Club Profile: Black Student Union

Photograph by Cullen Avent ’23

Cullen Avent ’23

Strake Jesuit’s Black Student Union, a club aiming to bridge the gap in the community between students of various ethnic backgrounds, kicked off its first meeting on September 20, recording an impressive turnout of 100 students. 

The goal of the BSU is to help “students gain a better understanding of the black community,” club president Julian Bugg ’23 said. “The Black Student Union brings students together.” Julian believes that ample room for progress remains, but his biggest goal for the BSU is to “better the experience of those coming after [him].” 

The club is doing so by hosting multiple “community interactive” events available to students of all ages and backgrounds, hoping to cultivate an appreciation for our multicultural environment at Jesuit, Bugg added. The most recent BSU was a Historical Black Colleges and University panel on October 17th open to all students interested in attending or learning more about historically black colleges and universities. 

In addition to building understanding, the BSU also serves as a resource for freshmen students longing for a sense of friendship, community, and even brotherhood.

“I felt like I made a connection with the other members of the black community here at Jesuit,” freshman Logan Wallace said. 

Coach Sam, the BSU co-moderator, reinforces these beliefs, noting that “[His] role is to support student leaders in creating a space with Black students at Jesuit can feel known, and ultimately grow in comfort and confidence in how God has uniquely created them.”

The club operates using a leadership board composed of sophomores, juniors, and seniors, each of whom, Bugg notes, plays an active role in the Strake Jesuit community, interacting with both students and teachers. The majority of the students on the leadership board joined as freshmen and sophomores in pursuit of the same sense of brotherhood that they now hope to share with others.

“I want to inspire students into joining the Black Student Union the same way I was,” said senior and club treasurer Enofom Nkeme.

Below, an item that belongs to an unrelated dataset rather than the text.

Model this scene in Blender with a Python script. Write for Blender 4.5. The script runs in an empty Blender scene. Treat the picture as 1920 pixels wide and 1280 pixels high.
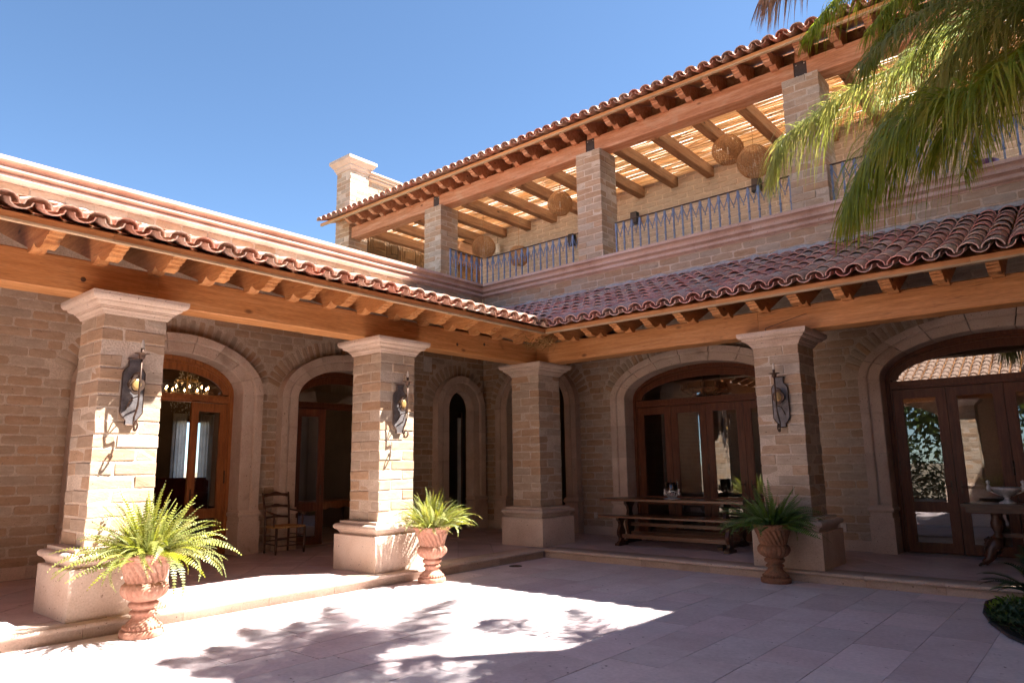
import bpy, bmesh, math, random
from mathutils import Vector, Matrix, Euler
random.seed(7)
R = random.uniform
SC = bpy.context.scene
COL = SC.collection

# ------------------------------------------------------------------ camera
cam_d = bpy.data.cameras.new('camera')
cam = bpy.data.objects.new('camera', cam_d); COL.objects.link(cam)
rt = Vector((0.75917, 0.65075, -0.01352)); up = Vector((0.12275, -0.12274, 0.98482)); fw = Vector((-0.63921, 0.74931, 0.17306))
m3 = Matrix((rt, up, -fw)).transposed()
cam.matrix_world = Matrix.Translation((7.807, -9.9405, 1.6)) @ m3.to_4x4()
cam_d.sensor_width = 36; cam_d.lens = 1307.13 / 1920 * 36
cam_d.clip_start = 0.05; cam_d.clip_end = 800
SC.camera = cam

# ------------------------------------------------------------------ world, sun, exposure
SUN = Vector((1.0, 1.11, 2.17)).normalized()
elev = math.asin(SUN.z); azim = math.atan2(SUN.x, SUN.y)
W = bpy.data.worlds.new('World'); SC.world = W; W.use_nodes = True
wn = W.node_tree.nodes; wl = W.node_tree.links
sky = wn.new('ShaderNodeTexSky'); sky.sky_type = 'NISHITA'; sky.sun_disc = False
sky.sun_elevation = elev; sky.sun_rotation = azim; sky.altitude = 1800; sky.air_density = 0.75; sky.dust_density = 0.4; sky.ozone_density = 0.8
wn['Background'].inputs[1].default_value = 0.05
tint = wn.new('ShaderNodeMixRGB'); tint.blend_type = 'MULTIPLY'; tint.inputs[0].default_value = 1; tint.inputs[2].default_value = (.86, .98, 1.0, 1)   # clear high-altitude sky, a little more cyan
wl.new(sky.outputs[0], tint.inputs[1]); wl.new(tint.outputs[0], wn['Background'].inputs[0])
sl = bpy.data.lights.new('sun', 'SUN'); sl.energy = 5.0; sl.angle = math.radians(0.53); sl.color = (1, 0.955, 0.90)
so = bpy.data.objects.new('sun', sl); COL.objects.link(so)
so.rotation_euler = SUN.to_track_quat('Z', 'Y').to_euler(); so.location = (20, 22, 40)
SC.view_settings.view_transform = 'Standard'; SC.view_settings.look = 'None'
SC.view_settings.exposure = 2.65; SC.view_settings.gamma = 1.0; SC.view_settings.use_curve_mapping = False
try:
    SC.cycles.max_bounces = 10; SC.cycles.diffuse_bounces = 4; SC.cycles.glossy_bounces = 3
    SC.cycles.transparent_max_bounces = 10; SC.cycles.transmission_bounces = 8
    SC.cycles.caustics_reflective = False; SC.cycles.caustics_refractive = False
    SC.cycles.sample_clamp_indirect = 8
except Exception: pass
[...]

Recently, leadership council member and senior Richard Dike lobbied for a change in the English curriculum to include more literature by African American authors. The BSU allowed Richard to find the medium between students and staff to hold an open conversation about his reasoning and how it would benefit African American students and the student body as a whole. 

The BSU’s care for others extends outside the walls of Jesuit. On October 22nd, multiple BSU members will attend the Kindred Stories “Book Buddy” event to volunteer with and read to younger children.